Her family came from Venezuela where there’s revolution rising, an excellent place not to be for now.
“My mother was an aerialist,” she said. “We came when I was five.
“My brother is Jorge,” she said, and she beamed. “The Jorge Dominguez Poodle Review.” The act includes her sister-in-law and 4-year-old nephew, a rising showman.
Giving up on her dream to be a trapeze artist, Kristin Finley moved on as a human cannon ball.
“I’ll always be flying a trapeze in my heart, but it’s not the same as owning your own act,” she said. “You have to split the money too many ways.”
Shot from her canon on an evening in late January, Kristin the Komet broke her leg on the third day of the 2019 tour.
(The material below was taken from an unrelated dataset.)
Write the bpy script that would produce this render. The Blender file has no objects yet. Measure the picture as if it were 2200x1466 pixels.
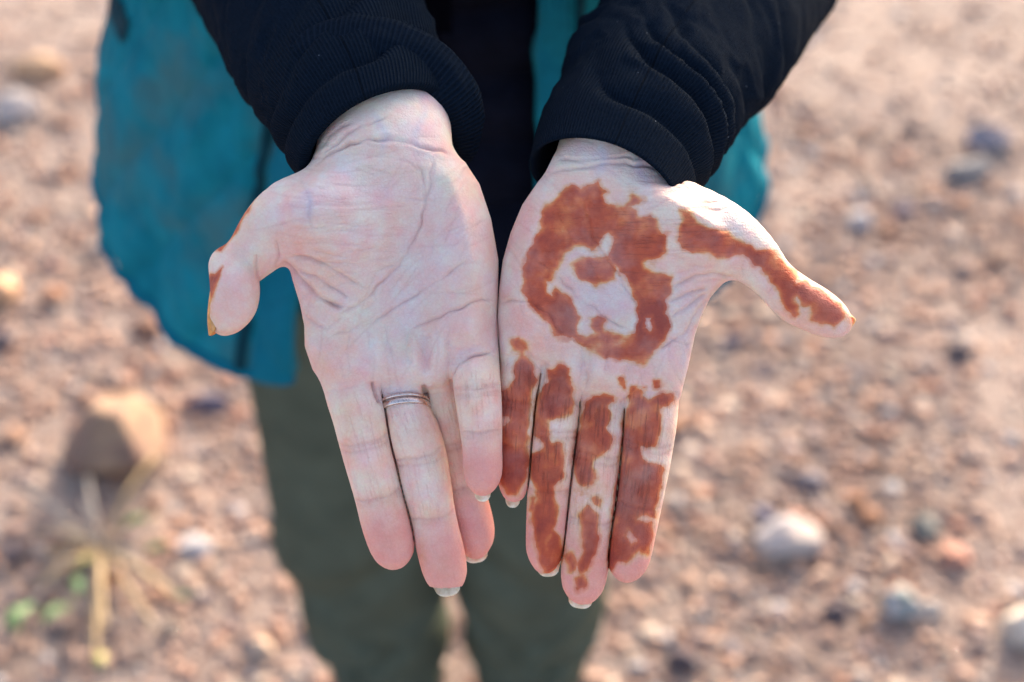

The venue was small, a short shot, and when she hit the net things weren’t right. Net too tight. Not enough arc.
Recalculate.
If the show should go on, husband Rolando held the obvious solution.
“Shoot me,” he smiled.
They weighted bags to match his weight, fired test shots, tested trajectories. Like family, down to the nine-member floor crew, nobody missed the one-shot rehearsal before the next show.
Life’s a blast, and “really fast,” he said, describing his first flight. The celebration was spontaneous.
“When he came up smiling, the tribe went wild,” said Mr. Steeples the Ring Master. If it’s not the last generation for the show, it’s the last for Mr. Steeples line of one-time Canadian bear trainers.
His son’s in the grocery business. In Australia. Back in Canada, his daughter chose a university.
For Mr. Steeple and a new wife, it’s life in the moment with a show down the road.
“Beats working for a living,” he said, and he smiled.